Opinions

If the Boston bomber lives, then capital punishment is dead

A handout photo released by the Boston Police Department shows Dzhokhar A. Tsarnaev at a younger age, one of the suspects in the Boston Marathon bombings.

If Dzhokhar Tsarnaev does not receive the death penalty, we might as well abolish it.

At the 2013 Boston Marathon, Tsarnaev and his brother detonated multiple homemade bombs, killed three people, including an 8-year-old and a Massachusetts Institute of Technology police officer, injured hundreds and had a shootout with police, according to CNN on April 12.

If that doesn’t qualify for the death penalty, what does?

Capital punishment is the law of the land. For literally thousands of years across the globe, humans have felt justified doing it to other humans, many times in the pursuit of justice. America has embraced it since Independence Day and for a variety of crimes, including arson, piracy, horse stealing, slavery rebellion and, of course, murder, according to PBS.

However, as we’ve evolved as a nation, so has our conscience. Ironically, we attempt to improve capital punishment; we sentence less people to death and have a more limited list of crimes that qualify for capital punishment while steadily knocking more crimes off the list, according to the Death Penalty Information Center.

Murder is still on there, though, and it’s a big one; we can’t help but want an eye for an eye.

We’ve created death row to civilize a primal impulse to make sure that the condemned are absolutely guilty, which has led to years of appeals. We’ll never know if we have allowed the occasional innocent man to fall through the cracks.

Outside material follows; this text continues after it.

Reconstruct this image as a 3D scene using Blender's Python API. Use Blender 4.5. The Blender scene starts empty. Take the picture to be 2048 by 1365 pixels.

Sometimes, though, cases like the Boston bombing come along, and it is a reminder of why we have been unable to shed the death penalty from our ever-developing sense of justice.

There are 3,108 inmates on death row in the United States, according to the Death Penalty Information Center. If Tsarnaev’s bombing does not warrant death, then those 3,000 inmates should immediately have their sentencing changed to life or life without parole; never again should there be an execution.

It wouldn’t be fair for the U.S. justice system to kill any of those 3,108 inmates for murdering someone if Tsarnaev, who murdered three people and attempted to murder hundreds more in an act of terrorism, gets to live out the rest of his life.

Parents of the Boston bombing victims have stated that they would hope to see Tsarnaev sentenced to life without parole, in hopes to avoid reliving the horror of the day over and over through the appeals process in court, according to NBC last month.

Some may be afraid that killing the unapologetic murderer will paint him as some sort of martyr to other extremists.

Is it more acceptable to execute a man if his appeals process is shorter and more convenient or because he will not be seen as a martyr?

Is there some sort of perfect formula for who should die, and who should live? Or is death too finite a punishment for something as versatile as crime?

My mind completely agrees with the family, and with those who worry about his portrayal as a martyr, but my heart desires vengeance.

A CNN/ORC poll released on Tuesday stated that 53 percent of Americans favor the death penalty for Tsarnaev.

However, if Tsarnaev somehow avoids his deserved fate, then it would shatter the legitimacy of the death penalty and any credibility of putting an inmate on death row will be lost.

The Massachusetts jury’s decision will definitely kill something. America will be watching to see if it is Tsarnaev or the death penalty.